Once cholera is defeated, John turns his eye to the ways this enabled urbanism and crises that may threaten it in the same way now. This part is less interesting than the first, as it mostly wanders into speculation, though I suppose it would be the more applicable half for SF fans. The first though, shows the development of the scientific mindset and the changes a society undergoes when that happens. It also, in a way, is a portrait of London as it approaches a singularity. Not The Singularity, of course, but a singularity caused by the rapid changes inherent in the Industrial Revolution. Anyway, this is worth the read, especially for the first 100 pages or so.

Tubes
Tubes is Andrew Blum’s attempt to map out the physical internet: the cables, data centers, hubs, and buildings that answer the question of just where things come from when we pull them up on browsers.
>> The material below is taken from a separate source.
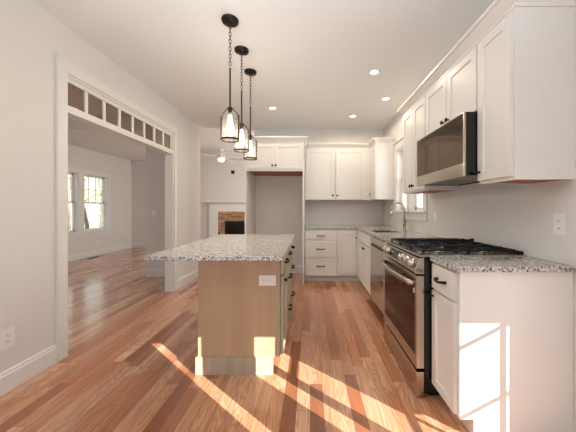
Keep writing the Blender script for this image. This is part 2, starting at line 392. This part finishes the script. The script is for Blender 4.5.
# windows: a double hung sash in a wall whose plane is X = const; s = +1 looks to +x (room side)
def sash_window(name, xw, s, y0, y1, z0, z1, grid=(3, 2), lower_grid=None, depth=.1):
    o = MB(); X = lambda d: xw-s*d
    def bx(d0, d1, a, b, c_, d_): o.box(min(X(d0), X(d1)), max(X(d0), X(d1)), a, b, c_, d_)
    # jamb liner
    bx(0, .14, y0, y0+.012, z0, z1); bx(0, .14, y1-.012, y1, z0, z1); bx(0, .14, y0, y1, z1-.012, z1); bx(0, .14, y0, y1, z0, z0+.012)
    zm = (z0+z1)/2; f = .042
    for (za, zb, d, gr) in ((zm-.02, z1-.012, depth, grid), (z0+.012, zm+.02, depth-.03, lower_grid)):
        a, b = y0+.012, y1-.012
        bx(d, d+.028, a, a+f, za, zb); bx(d, d+.028, b-f, b, za, zb); bx(d, d+.028, a, b, zb-f*.9, zb); bx(d, d+.028, a, b, za, za+f*.9)
        if gr:
            for i in range(1, gr[0]): yy = a+f+(b-a-2*f)*i/gr[0]; bx(d+.006, d+.02, yy-.008, yy+.008, za, zb)
            for i in range(1, gr[1]): zz = za+f+(zb-za-2*f)*i/gr[1]; bx(d+.006, d+.02, a, b, zz-.008, zz+.008)
    w_ = struct(name, o, 'trim')
    gl = MB()
    for (za, zb, d) in ((zm, z1-.05, depth+.012), (z0+.05, zm, depth-.018)):
        gl.box(min(X(d), X(d+.004)), max(X(d), X(d+.004)), y0+.05, y1-.05, za, zb)
    gl.build('pane', 'clear', w_)
    return w_
for i, (a, b) in enumerate(LY): sash_window('window_%d' % (i+2), XW, 1, a, b, LZ0, LZ1)
t5 = MB()
a0, b0 = LY[0][0]-.09, LY[1][1]+.09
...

He builds a fascinating portrait of the new – fiber-optic cable, data – and the old – trans-oceanic cables, ancient phone centers converted to network hubs – that comprise the internet in the real world. This should be required reading for any prospective cyberpunk author and has probably already seeded numerous techno thriller plots. (Want to know which building terrorists could hit to wipe out the US internet? It’s in here.)

The book is less effective when Blum’s English degree gets the better of him. He’s obviously tormented by the desire to turn this into some sort of personal journey, because every once in awhile, FEELINGS crash the stage. Uncovering the sort of information that everyone probably wonders about should be enough excitement, but we still have to muse upon the human condition. Oh well. Get past this and Tubes is a geographical eye-opener.